Work to complete: Retype only the lines from the top of the records to the line with "col = sc.collection", including that line but none of the pictures.

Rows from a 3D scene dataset
▬▬▬
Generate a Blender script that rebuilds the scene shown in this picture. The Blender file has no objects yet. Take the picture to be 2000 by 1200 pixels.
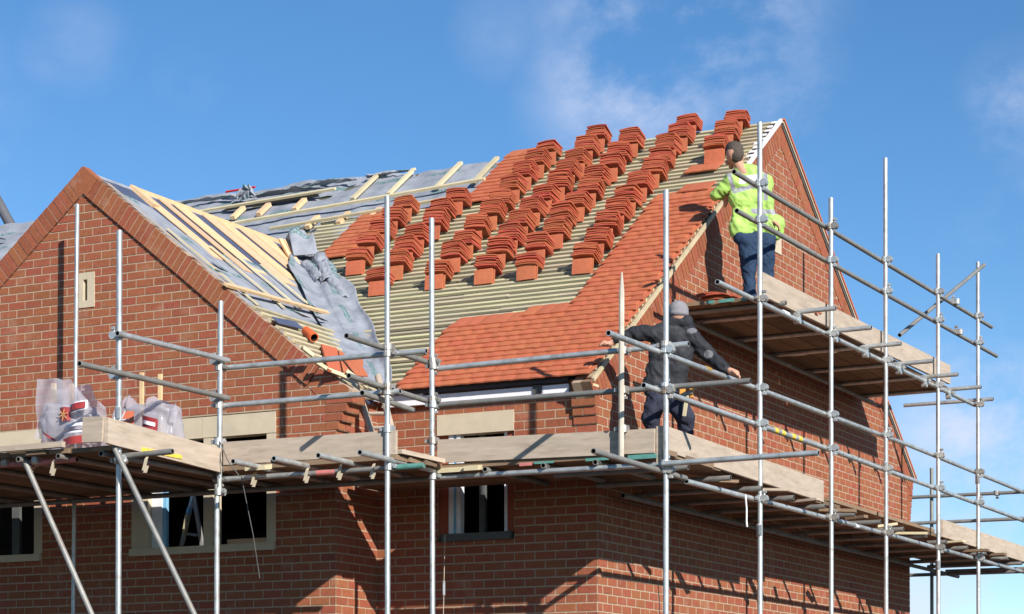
import bpy, bmesh, math, random
from mathutils import Vector, Matrix, noise
random.seed(7)
R = random.random
def U(a, b): return a + (b - a) * R()
V = Vector
sc = bpy.context.scene
col = sc.collection

# ------------------------------------------------------------------ camera
F, CX, CY, YAW, PITCH, EYE = 4250., 1000., 1393., -.4757, .0123, 0.0
fw = V((math.sin(YAW) * math.cos(PITCH), math.cos(YAW) * math.cos(PITCH), math.sin(PITCH)))
rt = V((math.cos(YAW), -math.sin(YAW), 0)); up = rt.cross(fw)
CAM = V((8.884, -19.049, 0.0))
cd = bpy.data.cameras.new('camera'); cam = bpy.data.objects.new('camera', cd); col.objects.link(cam)
cd.sensor_width = 36; cd.lens = F / 2000 * 36; cd.shift_x = 0; cd.shift_y = (CY - 600) / 2000.
cd.clip_start = .5; cd.clip_end = 6000
M = Matrix((rt, up, -fw)).transposed().to_4x4(); M.translation = CAM
cam.matrix_world = M; sc.camera = cam

# ------------------------------------------------------------------ light
SUN = V((1, -.68, .6)).normalized()
w = bpy.data.worlds.new('World'); sc.world = w; w.use_nodes = True
nt = w.node_tree; nt.nodes.clear()
def N(nt, t, **k):
    n = nt.nodes.new(t)
    for a, b in k.items():
        if a in n.inputs: n.inputs[a].default_value = b
        else: setattr(n, a, b)
    return n
def L(nt, a, ai, b, bi): nt.links.new(a.outputs[ai], b.inputs[bi])
out = N(nt, 'ShaderNodeOutputWorld'); bg = N(nt, 'ShaderNodeBackground', Strength=.103)
sky = N(nt, 'ShaderNodeTexSky', sky_type='NISHITA'); sky.sun_disc = False
sky.sun_elevation = math.asin(SUN.z); sky.sun_rotation = math.atan2(SUN.x, SUN.y)
sky.altitude = 1500; sky.air_density = 1.0; sky.dust_density = 0.0; sky.ozone_density = 3.0
hsv = N(nt, 'ShaderNodeHueSaturation', Saturation=1.20, Value=1.0)
L(nt, sky, 0, hsv, 'Color')
# thin clouds that belong to the sky: noise on the direction, gathered in a few soft patches
tc = N(nt, 'ShaderNodeTexCoord')
nz = N(nt, 'ShaderNodeTexNoise', Scale=10.0, Detail=10.0, Roughness=.64, Distortion=.12)
mp = N(nt, 'ShaderNodeMapping'); mp.inputs['Scale'].default_value = (1, 1, 1.35)
L(nt, tc, 'Generated', mp, 0); L(nt, mp, 0, nz, 'Vector')
def sky_dir(x, y): return (rt * (x - CX) / F + up * (CY - y) / F + fw).normalized()
def mth(op, a, b=None, c=None, clamp=False):
    n = N(nt, 'ShaderNodeMath', operation=op); n.use_clamp = clamp
    for i, q in enumerate((a, b, c)):
        if q is None: continue
        if isinstance(q, (int, float)): n.inputs[i].default_value = q
        else: nt.links.new(q, n.inputs[i])
    return n.outputs[0]
acc = None
for (x, y, r, s) in ((1330, 50, .085, 1.15), (1230, 160, .06, 1.0), (1530, 220, .04, .6), (1930, 860, .07, 1.3), (2000, 1080, .10, 1.5), (1780, 1180, .06, 1.1),
                     (150, 80, .03, .22), (90, 110, .02, .2), (1990, 210, .035, .7), (370, 160, .02, .3), (980, 60, .03, .25), (2300, 500, .12, .7), (-400, 300, .12, .6), (-1500, 500, .2, .8), (3500, 700, .25, .8), (700, -900, .2, .6)):
    d = sky_dir(x, y)
    vm = N(nt, 'ShaderNodeVectorMath', operation='DISTANCE'); vm.inputs[1].default_value = d
    nrm = N(nt, 'ShaderNodeVectorMath', operation='NORMALIZE'); L(nt, tc, 'Generated', nrm, 0); L(nt, nrm, 0, vm, 0)
    m = N(nt, 'ShaderNodeMapRange', interpolation_type='SMOOTHSTEP'); nt.links.new(vm.outputs['Value'], m.inputs['Value'])
    m.inputs['From Min'].default_value = r; m.inputs['From Max'].default_value = r * .1
    m.inputs['To Min'].default_value = 0; m.inputs['To Max'].default_value = s
    acc = m.outputs[0] if acc is None else mth('MAXIMUM', acc, m.outputs[0])
cr = N(nt, 'ShaderNodeMapRange', interpolation_type='SMOOTHSTEP'); nt.links.new(nz.outputs[0], cr.inputs['Value'])
cr.inputs['From Min'].default_value = .38; cr.inputs['From Max'].default_value = .70
cl = mth('MULTIPLY', mth('MULTIPLY', cr.outputs[0], acc), .72, clamp=True)
mixc = N(nt, 'ShaderNodeMix', data_type='RGBA'); nt.links.new(cl, mixc.inputs[0])
L(nt, hsv, 0, mixc, 6); mixc.inputs[7].default_value = (5.6, 6.0, 7.3, 1)
L(nt, mixc, 2, bg, 0); L(nt, bg, 0, out, 0)
ld = bpy.data.lights.new('sun', 'SUN'); ld.energy = 5.0; ld.angle = math.radians(.5); ld.color = (1, .94, .86)
sun = bpy.data.objects.new('sun', ld); col.objects.link(sun)
sun.rotation_euler = (-SUN).to_track_quat('-Z', 'Y').to_euler(); sun.location = SUN * 40
sc.cycles.diffuse_bounces = 3
sc.view_settings.view_transform = 'Standard'; sc.view_settings.look = 'None'
sc.view_settings.exposure = 0.42; sc.view_settings.gamma = 1; sc.view_settings.use_curve_mapping = False

# ------------------------------------------------------------------ where a sight line meets a real surface
def ray(x, y): return rt * (x - CX) / F + up * (CY - y) / F + fw
def hit(x, y, n, d):
    n = V(n); r = ray(x, y); return CAM + r * ((d - CAM.dot(n)) / r.dot(n))
def atX(x, y, X): return hit(x, y, (1, 0, 0), X)
def atY(x, y, Y): return hit(x, y, (0, 1, 0), Y)
def atZ(x, y, Z): return hit(x, y, (0, 0, 1), Z)
def atD(x, y, D): return CAM + ray(x, y) * D

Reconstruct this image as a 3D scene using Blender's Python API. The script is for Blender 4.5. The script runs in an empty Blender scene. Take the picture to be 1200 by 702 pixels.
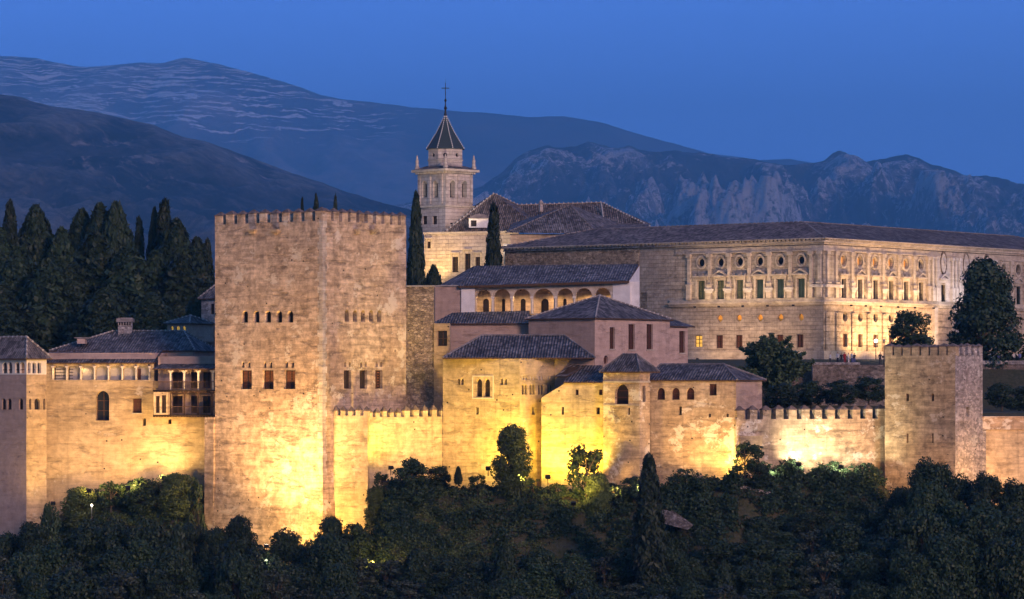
import bpy, bmesh, math, random
import numpy as np
from mathutils import Vector, Matrix, noise
from mathutils.geometry import tessellate_polygon

S = bpy.context.scene
COL = S.collection
R = math.radians

# ------------------------------------------------------------------ camera
FPX = 4000.0          # focal length in photo pixels (photo is 1200 wide)
HY = 450.0            # photo row of the horizon
cam_d = bpy.data.cameras.new("camera")
cam_d.sensor_width = 36.0
cam_d.lens = 36.0 * FPX / 1200.0
cam_d.shift_y = (HY - 351.0) / 1200.0
cam_d.clip_start = 1.0
cam_d.clip_end = 90000.0
cam = bpy.data.objects.new("camera", cam_d)
cam.rotation_euler = (R(90), 0, 0)
COL.objects.link(cam)
S.camera = cam

# ------------------------------------------------------------------ world: dusk sky
SUN_AZ = R(150)        # where the sun went down: behind the viewer, to the right
SUN_EL = R(3.0)
world = bpy.data.worlds.new("World")
S.world = world
world.use_nodes = True
wn = world.node_tree.nodes; wl = world.node_tree.links
bg = wn["Background"]
sky = wn.new("ShaderNodeTexSky")
sky.sky_type = 'NISHITA'
sky.sun_disc = False
sky.sun_elevation = SUN_EL
sky.sun_rotation = SUN_AZ
sky.altitude = 700
sky.ozone_density = 4.0
sky.dust_density = 0.3
# the deep blue of the dusk sky reaches down to the hills: sample it a little higher up
tc = wn.new("ShaderNodeTexCoord")
vm = wn.new("ShaderNodeVectorMath"); vm.operation = 'ADD'; vm.inputs[1].default_value = (0, 0, 0.34)
vn = wn.new("ShaderNodeVectorMath"); vn.operation = 'NORMALIZE'
wl.new(tc.outputs['Generated'], vm.inputs[0]); wl.new(vm.outputs[0], vn.inputs[0]); wl.new(vn.outputs[0], sky.inputs[0])
tm = wn.new("ShaderNodeMix"); tm.data_type = 'RGBA'; tm.blend_type = 'MULTIPLY'
tm.inputs[0].default_value = 1.0
tm.inputs[7].default_value = (1.20, 1.22, 1.78, 1)
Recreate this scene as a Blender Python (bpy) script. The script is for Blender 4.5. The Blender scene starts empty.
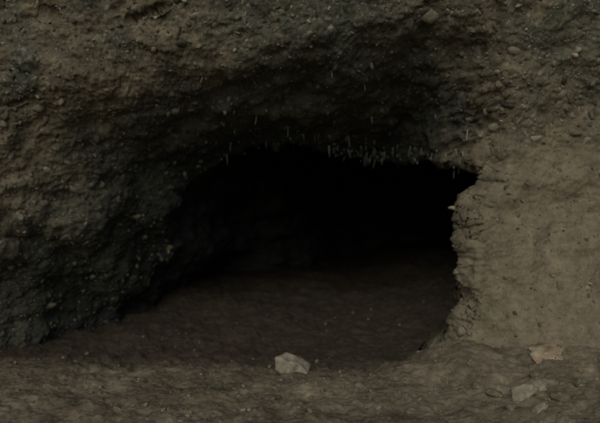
▬▬▬
Exercise response:
Generate a Blender script that rebuilds the scene shown in this picture. The Blender file has no objects yet. Take the picture to be 2000 by 1200 pixels.
import bpy, bmesh, math, random
from mathutils import Vector, Matrix, noise
random.seed(7)
R = random.random
def U(a, b): return a + (b - a) * R()
V = Vector
sc = bpy.context.scene
col = sc.collection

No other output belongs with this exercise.